The nation's output of goods and services, or gross domestic product, rose at a 3 percent annual rate, adjusted for inflation, in the April through June period. That's down from the much stronger 4.5 percent rate of the first three months of the year, the Commerce Department said.
The drop primarily reflected skidding consumer spending, which rose at a meager 1 percent annual rate in the second quarter -- the slowest increase since the 2001 recession, and far below the 4.1 percent jump in the first quarter of the year.
The slowdown renewed concerns about the vibrancy of the economy's recovery, which had strengthened over the past year as businesses and households spent more in response to tax cuts and low interest rates. Most economists had expected that by now, rising demand would generate robust growth in jobs, wages and consumer purchases.
But by spring, the effect of the tax cuts was fading, and interest rates and gasoline prices were rising. In recent months the pace of employment gains slowed, average weekly wages fell after adjusting for inflation, and consumer spending turned sluggish.

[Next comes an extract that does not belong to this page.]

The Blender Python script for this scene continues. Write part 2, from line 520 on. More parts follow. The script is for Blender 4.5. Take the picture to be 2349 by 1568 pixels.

Slower GDP growth, the worsening U.S. trade deficit and an overall low savings rate "all raise increasingly serious questions about the strength and sustainability of the current cyclical recovery in the months ahead," said Charles W. McMillion, president and chief economist of MBG Information Services.
Federal Reserve Chairman Alan Greenspan said last week on Capitol Hill that the economy had hit a "soft patch" but that he expects it to pass as consumer spending picks up in the months ahead.
Several economists agreed yesterday that the economy is likely to continue to grow steadily. They noted other signs of strength in the Commerce Department report, which showed business investment, residential construction and exports all rising strongly.
But with consumer spending accounting for two-thirds of the nation's economic activity, the vigor of the expansion will depend on job and wage gains. A 3 percent annual growth rate, while solid, is not likely to generate enough jobs to dent the 5.6 percent unemployment rate, analysts said.
The new numbers came out the day after Sen. John F. Kerry (D-Mass.) accepted his party's presidential nomination in a speech that excoriated President Bush's economic policies.